Впрочем, как считает Хасьминский, у методов христианской психологии есть научные объяснения. По его словам, таинство исповеди оказывает психотерапевтический эффект, потому что это интроспекция — человек внимательно изучает свой внутренний мир, разбирается в себе. А если мать, скорбящая об умершем ребенке, начинает заботиться о его душе — молиться за него, делать добрые дела — это помогает ей не замкнуться на себе, преодолеть фрустрацию и начать адаптироваться в новых условиях.

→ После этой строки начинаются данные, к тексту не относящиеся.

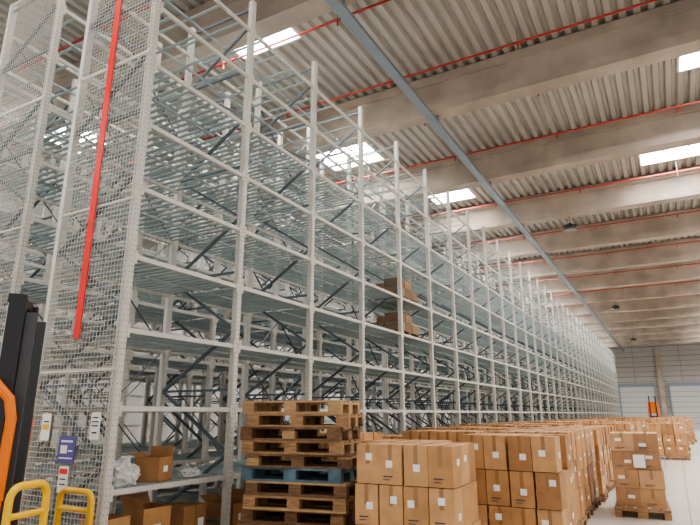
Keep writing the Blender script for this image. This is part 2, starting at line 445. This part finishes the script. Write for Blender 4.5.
def bag(loc, sx, sy, sz, seed):
    import bmesh
    from mathutils import noise
    bm = bmesh.new(); bmesh.ops.create_icosphere(bm, subdivisions=4, radius=1)
    for v in bm.verts:
        n = noise.noise(v.co * 2.2 + Vector((seed, 0, 0))) * .45 + abs(noise.noise(v.co * 6 + Vector((seed, 3, 0)))) * .3
        v.co *= 1 + n
        v.co = Vector((v.co.x * sx, v.co.y * sy, max(v.co.z, -.55) * sz + .55 * sz))
    me = bpy.data.meshes.new('plastic_bag'); bm.to_mesh(me); bm.free(); me.materials.append(M_BAG)
    return inst('plastic_bag', me, loc)
bag((-5.28, 4.34, S1), .18, .20, .16, 1)
bag((-5.22, 5.35, S1), .09, .14, .06, 4)
M_OLD = mat('cardboard_old', (0.20, 0.125, 0.075), 0.8, var=.2)
M_OLD2 = mat('cardboard_old_light', (0.28, 0.18, 0.10), 0.8, var=.2)
for (y, lv) in ((YS + 4.5 * BAY, 4), (YS + 4.5 * BAY, 5)):
    b = MB(); pallet_into(b, 0, 0, 0, M_WOOD[1], math.pi / 2)
    for i in range(3):
        for j in range(2):
            for q in range(2 if (i + j) % 3 else 1): b.box((-.20 + j * .40, -.38 + i * .38, .146 + .1 + q * .2), (.37, .36, .195), M_OLD if (i + q) % 2 else M_OLD2)
    b.obj(pp, (-5.60, y, LV[lv] + .001))

# ---------------------------------------------------------------- yellow guards
def guard(loc, rz, w, h):
    b = MB(); r = .028; c = .09; x0, x1 = -w / 2, w / 2
    pts = [(x0, 0, 0), (x0, 0, h - c)] + [(x0 + c - c * math.cos(a), 0, h - c + c * math.sin(a)) for a in (math.pi/8, math.pi/4, 3*math.pi/8, math.pi/2)]
    pts += [(x1 - c + c * math.sin(a), 0, h - c + c * math.cos(a)) for a in (0, math.pi/8, math.pi/4, 3*math.pi/8, math.pi/2)] + [(x1, 0, 0)]
    b.tube(pts, r, M_YEL, 12)
    for k in (.82, .5): b.tube([(x0, 0, h * k), (x1, 0, h * k)], r * .8, M_YEL, 10)
    for x in (x0, x1): b.box((x, 0, .006), (.14, .14, .012), M_YEL)
    b.obj('safety_barrier', loc, rz)
guard((-4.16, 2.66, 0), math.radians(104), .34, 1.10)
guard((-5.00, 3.66, 0), 0, .46, .90)

# ---------------------------------------------------------------- forklift (reach stacker)
def forklift(loc, rz):
    p = bpy.data.objects.new('forklift', None); p.location = loc; p.rotation_euler = (0, 0, rz); p.scale = (1.07, 1.07, 1.07)
    bpy.context.collection.objects.link(p)
    def add(b, n, bevel=0):
        o = b.obj(n, bevel=bevel); o.parent = p
    b = MB()
    for s in (-1, 1):
        b.box((0, s * .30, 1.22), (.11, .025, 2.36), M_BLK); b.box((-.05, s * .275, 1.22), (.02, .07, 2.36), M_BLK); b.box((.05, s * .275, 1.22), (.02, .07, 2.36), M_BLK)
        b.box((.10, s * .25, 1.16), (.08, .03, 2.22), M_DKG)
        b.tube([(-.05, s * .17, .1), (-.05, s * .17, 1.3)], .035, M_BLK, 12); b.tube([(-.05, s * .17, 1.3), (-.05, s * .17, 2.25)], .02, M_CHROME, 12)
        for q in range(26): b.box((.04, s * .11, .25 + q * .075), (.02, .018, .055), M_DKG)
    for z in (.15, 1.1, 2.37): b.box((-.02, 0, z), (.1, .62, .07), M_BLK)
    add(b, 'mast', .004)
    b = MB()
    for z in (.18, .55): b.box((.17, 0, z), (.04, .62, .08), M_BLK)
    for s in (-1, 1):
        b.box((.20, s * .2, .36), (.03, .1, .5), M_BLK); b.box((.60, s * .2, .10), (.82, .1, .035), M_BLK)
        b.box((.36, s * .36, .10), (.7, .1, .14), M_ORG)
        b.tube([(.6, s * .36 - .04, .07), (.6, s * .36 + .04, .07)], .07, M_DKG, 16)
    add(b, 'forks', .004)
    b = MB()
    b.box((-.62, 0, .55), (1.0, .86, .8), M_ORG); b.box((-.62, 0, .12), (1.04, .88, .12), M_DKG)
    for s in (-1, 1): b.box((-.04, s * .40, .62), (.30, .06, .64), M_ORG)
    b.box((-.46, 0, 1.05), (.5, .8, .22), M_DKG)
    b.box((-.9, .1, 1.0), (.3, .5, .12), M_BLK); b.box((-1.06, .1, 1.25), (.1, .46, .5), M_BLK)
    add(b, 'chassis', .03)
    b = MB()
    for s in (-1, 1):
        b.tube([(.08, s * .40, .9), (.09, s * .40, 1.46), (.06, s * .40, 1.60), (-.04, s * .40, 1.71), (-.18, s * .40, 1.74), (-.9, s * .40, 1.76), (-1.05, s * .40, 1.68), (-1.1, s * .40, 1.5), (-1.1, s * .40, .9)], .038, M_ORG, 10)
        b.box((-.08, s * .40, 1.30), (.26, .03, .66), M_BLK)
        b.tube([(-.04, s * .42 , 1.40), (-.04, s * .47, 1.40)], .05, M_LABEL, 16)
    for q in range(6): b.bar((-.25 - q * .14, -.4, 1.755), (-.25 - q * .14, .4, 1.755), .025, .03, M_BLK)
    b.tube([(-.32, .1, 1.1), (-.42, .1, 1.32)], .02, M_BLK, 8)
    ring = [(-.42 + .12 * math.cos(a * math.pi / 8), .1 + .15 * math.sin(a * math.pi / 8), 1.33 + .05 * math.cos(a * math.pi / 8)) for a in range(17)]
    b.tube(ring, .014, M_BLK, 8)
    add(b, 'overhead_guard')
    b = MB()
    for s in (-1, 1): b.tube([(-.95, s * .3 - .06, .16), (-.95, s * .3 + .06, .16)], .16, M_BLK, 24)
    add(b, 'wheels')
forklift((-4.93, 2.87, 0), math.radians(50))

# far order picker (orange) by the back wall
def far_truck(loc):
    p = bpy.data.objects.new('order_picker_truck', None); p.location = loc
    bpy.context.collection.objects.link(p)
    b = MB(); b.box((0, 0, .6), (.9, 1.5, .9), M_ORG); b.box((0, 0, .15), (.92, 1.55, .14), M_DKG); b.box((0, .4, 1.2), (.8, .5, .35), M_BLK)
    for s in (-1, 1):
        b.tube([(s * .4, -.7, 1), (s * .4, -.7, 2.1), (s * .4, .5, 2.1), (s * .4, .7, 1)], .06, M_ORG, 8)
        b.box((s * .25, -.95, 1.6), (.1, .12, 3.1), M_BLK); b.box((s * .25, -1.5, .12), (.1, 1.1, .04), M_BLK)
        b.tube([(s * .4 - .05, .5, .2), (s * .4 + .05, .5, .2)], .2, M_BLK, 16)
    b.box((0, -.6, 2.1), (.8, .5, 1.0), M_ORG)
    o = b.obj('truck_body'); o.parent = p
far_truck((-1.7, 60, 0))

# ---------------------------------------------------------------- light
w = bpy.data.worlds.new('World'); bpy.context.scene.world = w; w.use_nodes = True
w.node_tree.nodes['Background'].inputs[0].default_value = (1.0, 0.97, 0.93, 1)
w.node_tree.nodes['Background'].inputs[1].default_value = 1.0
for y in (9, 24, 40, 58):
    for x in (-7, 1):
        L = bpy.data.lights.new('skylight_fill', 'AREA'); L.shape = 'RECTANGLE'; L.size = 5; L.size_y = 12; L.energy = 350; L.color = (1, .98, .95)
        o = bpy.data.objects.new('skylight_fill', L); o.location = (x, y, 8.75); bpy.context.collection.objects.link(o)
try:
    bpy.context.scene.view_settings.look = 'AgX - Medium High Contrast'
except Exception as e:
    print(e)

# ---------------------------------------------------------------- camera
cam = bpy.data.cameras.new('camera'); cam.sensor_width = 36; cam.lens = 28.8; cam.clip_end = 300
co = bpy.data.objects.new('camera', cam); co.location = (0, 0, 1.6)
co.rotation_euler = (math.radians(105.1), 0, math.radians(29.3))
bpy.context.collection.objects.link(co); bpy.context.scene.camera = co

В то же время Хасьминский скептически относится к светским методам кризисной психологии и считает, что она всегда основывается на вере: «Я не знаю ни одного человека, профессионально работающего с горем, который был бы атеистом. Чтобы помочь человеку пережить трагедию, надо иметь свой прочный фундамент, который удержит самого психолога и даст ему возможность удержать другого. Иначе очень быстро произойдет выгорание».

В кризисном центре кроме него работают пятеро психологов. Попасть туда можно по предварительной записи, оплата — добровольные пожертвования. На сайте центра говорится, что их размер никак не влияет на качество оказываемой помощи. Приходить туда могут не только религиозные люди. «Я все-таки в первую очередь кризисный психолог, — говорит Хасьминский. — Моя цель — не обратить человека в веру, а помочь ему преодолеть кризис».

По его словам, главное отличие православного психолога от светского — в том, что православный относится к человеку не как к «набору неких химических процессов или привычек», а как к душе, уникальной и созданной Богом: «И эта душа будет свидетельствовать обо мне на страшном суде».